The schedule has shifted with demand. In late 2025 Micron said it would reallocate part of its CHIPS funding to accelerate construction in Boise while pushing the commissioning of its first two New York fabs out by roughly two to three years, prioritizing the capacity that could come online soonest. Capital expenditure rose accordingly: net capital spending was $5.0 billion in fiscal Q2 2026 alone, and the company guided full-year fiscal 2026 capex well above its earlier plan as it raced to add HBM and DRAM capacity.
Micron's results through fiscal 2025 and into fiscal 2026 set successive records. Fiscal 2025, which ended on August 28, 2025, brought revenue of $37.38 billion, up from $25.11 billion a year earlier, with GAAP net income of $8.54 billion and operating cash flow of $17.53 billion. Data center reached 56 percent of total revenue for the year. Momentum then accelerated: fiscal Q1 2026 revenue of $13.64 billion (reported December 17, 2025) gave way to a fiscal Q2 2026 result, for the quarter ended February 26, 2026, of $23.86 billion, up 196 percent year over year and 75 percent sequentially, with GAAP net income of $13.79 billion. For the following quarter the company guided to revenue of about $33.5 billion and a non-GAAP gross margin near 81 percent.
| Period | Revenue | GAAP net income | GAAP diluted EPS |
|---|---|---|---|
| FY2025 (ended Aug 28, 2025) | $37.38 billion | $8.54 billion | n/a |
| Q1 FY2026 (reported Dec 17, 2025) | $13.64 billion | $5.24 billion | $4.60 |
| Q2 FY2026 (ended Feb 26, 2026) | $23.86 billion | $13.79 billion | $12.07 |
| Q3 FY2026 (company guidance) | $33.5 billion (+/- $0.75B) | n/a | $19.15 non-GAAP (+/- $0.40) |
In the HBM market that now drives these numbers, Micron sits third behind a clear leader. Industry estimates put SK Hynix at around 60 percent of HBM bit shipments through 2025, with Micron near 21 percent, up from roughly 4 percent a year earlier, and Samsung in a similar range to Micron after losing ground. SK Hynix, which has been Nvidia's primary HBM supplier, also overtook Samsung as the world's largest memory supplier by revenue during the cycle. Micron's pitch is less about volume than positioning: it argues its HBM3E and HBM4 lead on power efficiency, a meaningful edge when data-center operators are constrained by electricity and cooling, and it has been adding customers as it expands capacity.

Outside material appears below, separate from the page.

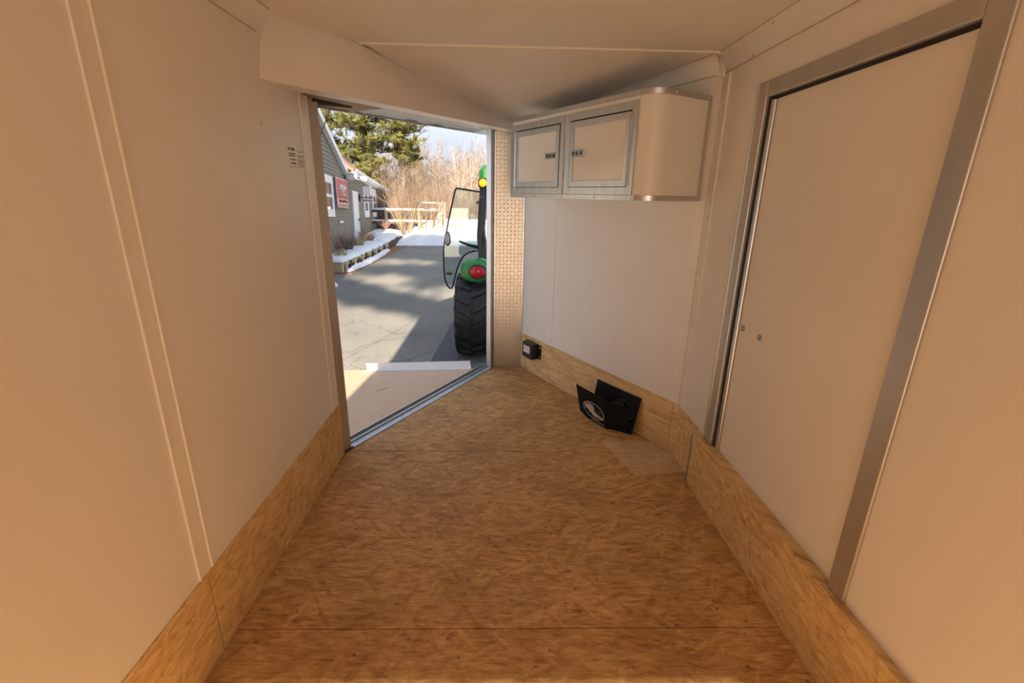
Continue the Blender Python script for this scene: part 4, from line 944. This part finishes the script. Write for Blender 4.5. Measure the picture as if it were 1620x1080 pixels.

Micron's strengths are its status as the only US-headquartered large memory maker, its leading-edge DRAM process technology, and deep design-in relationships with Nvidia and the major cloud providers. Its risks are equally clear: memory remains a cyclical, capital-hungry commodity business exposed to a possible AI digestion phase, it trails SK Hynix in HBM share, and much of its profit now depends on a handful of large AI buyers and on prices that history says will not stay elevated forever. Its central role in AI chip supply, and the fact that memory bandwidth is now a primary bottleneck for AI compute, have nonetheless made Micron one of the most strategically important suppliers in the industry, closely watched alongside foundry partner TSMC and its Korean rivals.